MATERIAL –
● ● ● ●
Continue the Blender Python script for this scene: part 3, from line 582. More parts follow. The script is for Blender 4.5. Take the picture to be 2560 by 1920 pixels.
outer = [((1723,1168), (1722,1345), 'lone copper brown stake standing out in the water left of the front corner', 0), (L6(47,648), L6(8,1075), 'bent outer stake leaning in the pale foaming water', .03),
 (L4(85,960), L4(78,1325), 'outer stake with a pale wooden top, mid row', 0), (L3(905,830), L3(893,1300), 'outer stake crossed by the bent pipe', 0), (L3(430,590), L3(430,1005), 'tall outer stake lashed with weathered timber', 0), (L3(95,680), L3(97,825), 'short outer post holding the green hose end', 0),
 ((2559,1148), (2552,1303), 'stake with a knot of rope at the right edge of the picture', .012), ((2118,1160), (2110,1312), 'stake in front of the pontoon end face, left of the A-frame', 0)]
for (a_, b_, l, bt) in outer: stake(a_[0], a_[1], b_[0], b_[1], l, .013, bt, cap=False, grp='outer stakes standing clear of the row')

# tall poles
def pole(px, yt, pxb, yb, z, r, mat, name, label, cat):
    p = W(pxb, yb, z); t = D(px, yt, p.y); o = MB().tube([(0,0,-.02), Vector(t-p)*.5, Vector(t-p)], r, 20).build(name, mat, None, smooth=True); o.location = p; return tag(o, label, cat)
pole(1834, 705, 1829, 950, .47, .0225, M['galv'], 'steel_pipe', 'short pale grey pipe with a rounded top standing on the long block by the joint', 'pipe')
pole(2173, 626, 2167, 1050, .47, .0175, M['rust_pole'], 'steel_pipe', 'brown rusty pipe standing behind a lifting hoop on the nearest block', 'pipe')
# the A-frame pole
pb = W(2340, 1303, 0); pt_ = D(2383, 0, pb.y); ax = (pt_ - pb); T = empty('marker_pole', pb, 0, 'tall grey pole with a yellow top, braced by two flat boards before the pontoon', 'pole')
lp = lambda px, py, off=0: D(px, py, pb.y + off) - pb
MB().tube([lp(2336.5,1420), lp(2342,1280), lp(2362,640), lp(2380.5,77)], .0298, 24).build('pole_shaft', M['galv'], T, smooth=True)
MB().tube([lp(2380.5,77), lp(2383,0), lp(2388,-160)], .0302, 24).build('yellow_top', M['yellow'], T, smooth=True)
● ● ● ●
WHAT NEEDS TO BE DONE –
Restate the whole of the material exactly.

SOLUTION BELOW –
Continue the Blender Python script for this scene: part 3, from line 582. More parts follow. The script is for Blender 4.5. Take the picture to be 2560 by 1920 pixels.
outer = [((1723,1168), (1722,1345), 'lone copper brown stake standing out in the water left of the front corner', 0), (L6(47,648), L6(8,1075), 'bent outer stake leaning in the pale foaming water', .03),
 (L4(85,960), L4(78,1325), 'outer stake with a pale wooden top, mid row', 0), (L3(905,830), L3(893,1300), 'outer stake crossed by the bent pipe', 0), (L3(430,590), L3(430,1005), 'tall outer stake lashed with weathered timber', 0), (L3(95,680), L3(97,825), 'short outer post holding the green hose end', 0),
 ((2559,1148), (2552,1303), 'stake with a knot of rope at the right edge of the picture', .012), ((2118,1160), (2110,1312), 'stake in front of the pontoon end face, left of the A-frame', 0)]
for (a_, b_, l, bt) in outer: stake(a_[0], a_[1], b_[0], b_[1], l, .013, bt, cap=False, grp='outer stakes standing clear of the row')

# tall poles
def pole(px, yt, pxb, yb, z, r, mat, name, label, cat):
    p = W(pxb, yb, z); t = D(px, yt, p.y); o = MB().tube([(0,0,-.02), Vector(t-p)*.5, Vector(t-p)], r, 20).build(name, mat, None, smooth=True); o.location = p; return tag(o, label, cat)
pole(1834, 705, 1829, 950, .47, .0225, M['galv'], 'steel_pipe', 'short pale grey pipe with a rounded top standing on the long block by the joint', 'pipe')
pole(2173, 626, 2167, 1050, .47, .0175, M['rust_pole'], 'steel_pipe', 'brown rusty pipe standing behind a lifting hoop on the nearest block', 'pipe')
# the A-frame pole
pb = W(2340, 1303, 0); pt_ = D(2383, 0, pb.y); ax = (pt_ - pb); T = empty('marker_pole', pb, 0, 'tall grey pole with a yellow top, braced by two flat boards before the pontoon', 'pole')
lp = lambda px, py, off=0: D(px, py, pb.y + off) - pb
MB().tube([lp(2336.5,1420), lp(2342,1280), lp(2362,640), lp(2380.5,77)], .0298, 24).build('pole_shaft', M['galv'], T, smooth=True)
MB().tube([lp(2380.5,77), lp(2383,0), lp(2388,-160)], .0302, 24).build('yellow_top', M['yellow'], T, smooth=True)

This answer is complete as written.